South Korean Business Community Regrets Failure to Extend Grace Period for Workplace Safety Law

South Korea's business community expressed disappointment on Thursday following the unsuccessful parliamentary negotiations to extend the grace period for the country's workplace disaster law. Discussions between floor leaders of the ruling People Power Party and the main opposition Democratic Party failed to reach an agreement, leading to the law's scheduled expansion on Saturday.

According Yonhap News Agency, The Serious Accidents Punishment Act, which allows for criminal charges against employers in cases of serious industrial accidents, will now apply to small businesses with fewer than 50 employees.

The Korea Enterprises Federation released a statement expressing deep regret over the breakdown in discussions. The federation raised concerns that the law's expanded implementation may lead to unintended consequences like workplace closures and unemployment, rather than effectively preventing future accidents. They advocate for supplementary legislation focusing on prevention rather than punishment, suggesting the conversion of criminal penalties for executives into fines or other economic punishments.

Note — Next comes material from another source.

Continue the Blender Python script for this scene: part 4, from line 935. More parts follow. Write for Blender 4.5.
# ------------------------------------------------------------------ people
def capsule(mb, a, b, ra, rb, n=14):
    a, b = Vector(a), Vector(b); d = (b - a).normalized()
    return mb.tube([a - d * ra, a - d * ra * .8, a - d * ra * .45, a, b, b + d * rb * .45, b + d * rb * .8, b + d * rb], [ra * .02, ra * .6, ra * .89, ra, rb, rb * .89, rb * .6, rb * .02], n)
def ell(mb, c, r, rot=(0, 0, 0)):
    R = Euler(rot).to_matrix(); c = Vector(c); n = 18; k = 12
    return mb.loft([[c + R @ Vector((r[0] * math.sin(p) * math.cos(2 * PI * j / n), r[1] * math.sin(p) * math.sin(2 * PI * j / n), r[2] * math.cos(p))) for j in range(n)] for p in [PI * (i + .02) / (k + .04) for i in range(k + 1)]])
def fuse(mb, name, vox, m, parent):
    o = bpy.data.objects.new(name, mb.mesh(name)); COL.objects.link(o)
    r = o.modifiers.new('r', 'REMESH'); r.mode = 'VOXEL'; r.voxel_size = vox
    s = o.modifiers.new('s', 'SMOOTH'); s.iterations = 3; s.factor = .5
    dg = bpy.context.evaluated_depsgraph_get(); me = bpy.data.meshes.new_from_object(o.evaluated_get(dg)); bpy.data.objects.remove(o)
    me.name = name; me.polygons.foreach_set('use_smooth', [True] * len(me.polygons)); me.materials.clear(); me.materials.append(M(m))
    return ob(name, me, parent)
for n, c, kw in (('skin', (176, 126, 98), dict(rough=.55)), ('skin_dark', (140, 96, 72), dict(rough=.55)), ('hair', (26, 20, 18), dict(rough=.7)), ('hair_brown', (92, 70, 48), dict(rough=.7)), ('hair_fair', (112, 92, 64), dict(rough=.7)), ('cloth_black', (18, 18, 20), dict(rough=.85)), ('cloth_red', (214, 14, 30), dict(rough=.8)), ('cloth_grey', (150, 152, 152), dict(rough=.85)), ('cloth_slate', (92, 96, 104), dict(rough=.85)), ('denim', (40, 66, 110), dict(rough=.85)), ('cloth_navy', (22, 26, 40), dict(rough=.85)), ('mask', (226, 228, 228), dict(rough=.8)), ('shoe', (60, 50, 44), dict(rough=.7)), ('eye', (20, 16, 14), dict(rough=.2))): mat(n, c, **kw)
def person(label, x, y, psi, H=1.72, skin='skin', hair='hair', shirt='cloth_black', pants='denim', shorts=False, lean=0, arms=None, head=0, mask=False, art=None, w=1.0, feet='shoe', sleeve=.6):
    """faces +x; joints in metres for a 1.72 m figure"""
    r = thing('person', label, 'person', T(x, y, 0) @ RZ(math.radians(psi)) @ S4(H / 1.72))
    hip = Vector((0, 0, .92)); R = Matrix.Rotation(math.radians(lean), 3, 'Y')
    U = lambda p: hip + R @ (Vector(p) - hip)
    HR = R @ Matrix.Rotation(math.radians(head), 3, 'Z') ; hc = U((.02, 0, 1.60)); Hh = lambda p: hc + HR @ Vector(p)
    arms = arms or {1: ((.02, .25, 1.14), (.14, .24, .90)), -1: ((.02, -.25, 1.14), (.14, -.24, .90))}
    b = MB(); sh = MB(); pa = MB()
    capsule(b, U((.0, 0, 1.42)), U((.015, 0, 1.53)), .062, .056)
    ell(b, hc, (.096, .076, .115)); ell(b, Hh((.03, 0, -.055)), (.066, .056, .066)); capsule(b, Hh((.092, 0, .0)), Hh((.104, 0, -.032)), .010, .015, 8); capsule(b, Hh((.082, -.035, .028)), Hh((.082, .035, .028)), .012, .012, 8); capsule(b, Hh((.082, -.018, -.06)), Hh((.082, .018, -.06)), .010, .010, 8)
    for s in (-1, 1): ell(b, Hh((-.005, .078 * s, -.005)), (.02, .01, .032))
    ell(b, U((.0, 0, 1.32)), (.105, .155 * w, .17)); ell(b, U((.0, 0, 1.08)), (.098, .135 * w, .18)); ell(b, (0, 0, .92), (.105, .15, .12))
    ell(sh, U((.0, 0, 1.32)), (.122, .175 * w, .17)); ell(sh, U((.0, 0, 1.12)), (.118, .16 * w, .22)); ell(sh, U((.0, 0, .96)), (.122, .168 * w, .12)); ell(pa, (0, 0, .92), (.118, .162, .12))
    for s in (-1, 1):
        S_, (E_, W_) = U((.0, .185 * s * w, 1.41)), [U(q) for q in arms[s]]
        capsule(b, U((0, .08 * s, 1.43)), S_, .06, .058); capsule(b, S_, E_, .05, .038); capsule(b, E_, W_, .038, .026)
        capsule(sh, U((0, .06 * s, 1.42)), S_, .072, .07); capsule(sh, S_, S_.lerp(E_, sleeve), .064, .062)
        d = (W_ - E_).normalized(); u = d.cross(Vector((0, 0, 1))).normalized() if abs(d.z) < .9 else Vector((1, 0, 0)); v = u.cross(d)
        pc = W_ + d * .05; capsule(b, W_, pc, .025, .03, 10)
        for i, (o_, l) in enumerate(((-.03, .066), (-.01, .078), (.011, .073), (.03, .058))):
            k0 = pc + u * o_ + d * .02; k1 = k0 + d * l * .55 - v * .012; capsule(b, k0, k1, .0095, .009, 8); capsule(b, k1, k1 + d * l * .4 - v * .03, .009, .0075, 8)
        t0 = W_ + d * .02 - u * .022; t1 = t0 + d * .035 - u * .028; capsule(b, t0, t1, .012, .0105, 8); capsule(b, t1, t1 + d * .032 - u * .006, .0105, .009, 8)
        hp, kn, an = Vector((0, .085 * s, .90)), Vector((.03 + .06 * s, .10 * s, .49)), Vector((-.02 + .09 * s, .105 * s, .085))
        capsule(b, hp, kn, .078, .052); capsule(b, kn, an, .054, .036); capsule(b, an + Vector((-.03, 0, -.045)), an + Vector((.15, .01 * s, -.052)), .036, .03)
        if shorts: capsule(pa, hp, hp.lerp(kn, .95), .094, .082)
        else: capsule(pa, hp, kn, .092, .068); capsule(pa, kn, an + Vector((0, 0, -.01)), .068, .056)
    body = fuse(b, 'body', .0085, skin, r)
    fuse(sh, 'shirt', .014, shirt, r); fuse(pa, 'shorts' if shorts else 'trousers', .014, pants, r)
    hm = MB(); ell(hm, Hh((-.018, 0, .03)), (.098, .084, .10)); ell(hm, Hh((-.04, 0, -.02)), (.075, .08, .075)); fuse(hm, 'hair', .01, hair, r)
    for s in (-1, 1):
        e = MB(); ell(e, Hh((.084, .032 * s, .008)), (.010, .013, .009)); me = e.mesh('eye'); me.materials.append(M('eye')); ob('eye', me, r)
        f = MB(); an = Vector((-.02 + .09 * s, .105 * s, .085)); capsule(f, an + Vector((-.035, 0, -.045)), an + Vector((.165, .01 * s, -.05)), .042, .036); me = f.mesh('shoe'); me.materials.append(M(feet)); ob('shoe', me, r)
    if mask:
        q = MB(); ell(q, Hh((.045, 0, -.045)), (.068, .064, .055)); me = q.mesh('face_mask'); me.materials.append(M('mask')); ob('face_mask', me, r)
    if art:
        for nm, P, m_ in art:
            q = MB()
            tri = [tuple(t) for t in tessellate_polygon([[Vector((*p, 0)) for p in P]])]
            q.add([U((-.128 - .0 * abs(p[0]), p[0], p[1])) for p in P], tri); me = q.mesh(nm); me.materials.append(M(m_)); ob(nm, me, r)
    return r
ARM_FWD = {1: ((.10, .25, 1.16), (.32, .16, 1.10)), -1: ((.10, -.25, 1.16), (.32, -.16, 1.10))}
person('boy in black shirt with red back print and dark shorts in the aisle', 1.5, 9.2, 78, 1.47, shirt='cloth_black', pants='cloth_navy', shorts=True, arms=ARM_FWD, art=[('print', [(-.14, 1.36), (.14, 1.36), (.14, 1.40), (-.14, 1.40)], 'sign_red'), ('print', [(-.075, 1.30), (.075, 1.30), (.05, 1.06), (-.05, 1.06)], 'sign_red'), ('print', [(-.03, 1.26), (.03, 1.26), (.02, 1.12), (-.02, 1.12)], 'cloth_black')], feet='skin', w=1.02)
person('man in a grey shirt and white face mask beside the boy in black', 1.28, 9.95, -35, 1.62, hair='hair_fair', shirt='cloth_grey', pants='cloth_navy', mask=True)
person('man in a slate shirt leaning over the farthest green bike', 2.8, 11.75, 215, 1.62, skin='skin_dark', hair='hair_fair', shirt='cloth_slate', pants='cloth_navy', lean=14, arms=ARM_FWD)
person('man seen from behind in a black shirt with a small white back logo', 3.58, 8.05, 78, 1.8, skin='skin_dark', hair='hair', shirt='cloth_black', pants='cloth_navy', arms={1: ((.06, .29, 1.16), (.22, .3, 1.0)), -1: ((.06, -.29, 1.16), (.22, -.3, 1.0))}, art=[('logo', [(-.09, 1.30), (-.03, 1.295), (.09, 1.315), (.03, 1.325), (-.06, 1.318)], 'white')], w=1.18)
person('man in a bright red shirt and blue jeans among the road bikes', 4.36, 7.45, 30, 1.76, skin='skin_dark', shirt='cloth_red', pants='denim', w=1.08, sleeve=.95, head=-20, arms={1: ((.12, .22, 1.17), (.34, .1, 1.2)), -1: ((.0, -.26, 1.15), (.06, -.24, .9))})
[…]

A senior official from the Korea Chamber of Commerce and Industry also expressed concern about the impact of the law on small businesses, citing increased management uncertainty. Despite the law's implementation, the number of on-duty disasters has not decreased, leading to questions about its effectiveness. Business owners and the PPP have criticized the law for its lack of clear criteria for punishment and the challenges faced by small and medium-sized firms in complying due to limited resources.